Il borghese annoiato
Per chi come il sottoscritto, pur individuandone l’importanza storica, non ha particolarmente amato il cinema di Godard (preferendo l’ambiguità e il grottesco di Chabrol), vedere Il mio Godard è un’esperienza divertente e allo stesso tempo edificante.
Hazanavicius dipinge un ritratto ironico e in alcuni momenti spassoso del regista franco-svizzero, scardinando alcuni assiomi per i quali Godard debba per forza essere considerato un genio.
Come già detto, si riconosce l’importanza storica dei suoi lavori spesso soprassiedendo sulla sua figura privata, prepotentemente autocompiaciuta e strafottente nei confronti di tutto. Un certo snobismo autoriale di molta intelligentia di ieri e di oggi da superare. Il racconto, diviso in capitoli che descrivono perlopiù l’umore del momento, mescola rimandi allo slapstick − le tante cadute con relativa rottura degli occhiali di Godard − a piacevoli sequenze metacinematografiche con tanto di sguardo in macchina, ironiche su ciò che stiamo vedendo (come quella sul senso di girare scene di nudo al cinema). Non tutto funziona, soprattutto la caratterizzazione dei personaggi secondari e gli stereotipi della vita intellettuale, ma comunque si entra in empatia con la vicenda facilmente. Raccontando la storia d’amore tra Jean-Luc e Anne Wiazemsky (recentemente scomparsa), Il mio Godard ci restituisce anche uno spaccato di un periodo storico ben delineato, quel ’68 mitizzato e ancora poco “digerito”. Un idealismo di base che sembra oggi lontanissimo, ma che se guardato da più lati ha posto le basi per gli anni a venire, confusi e assurdi come alcune frasi pronunciate da Godard stesso.
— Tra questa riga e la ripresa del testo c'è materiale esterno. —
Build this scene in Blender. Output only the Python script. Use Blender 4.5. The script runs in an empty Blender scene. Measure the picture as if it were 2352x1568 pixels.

Una commedia sì ma con numerosi spunti di analisi: una messa in scena che sfrutta l’uso del colore e della luce per riportarci in un passato prossimo in cui il cinema “stava per morire”, ma sapeva ancora sorprendere e scuotere le platee. Il regista scocciato diventa così l’emblema di un certo modo di vivere e di una categoria ancora attuale: il borghese annoiato che si illude di poter scendere tra la gente per fare la rivoluzione, ma in realtà vive in un mondo irreale e basato sul proprio status elitario. Non è una dissacrazione di un mito o una denigrazione fine a se stessa come alcuni hanno detto: Hazanavicius ha cercato di umanizzare il cineasta attraverso le parole e lo sguardo della sua giovane moglie che come gli studenti delle assemblee sessantottine non lo comprendono. Forse neanche noi l’abbiamo mai veramente capito?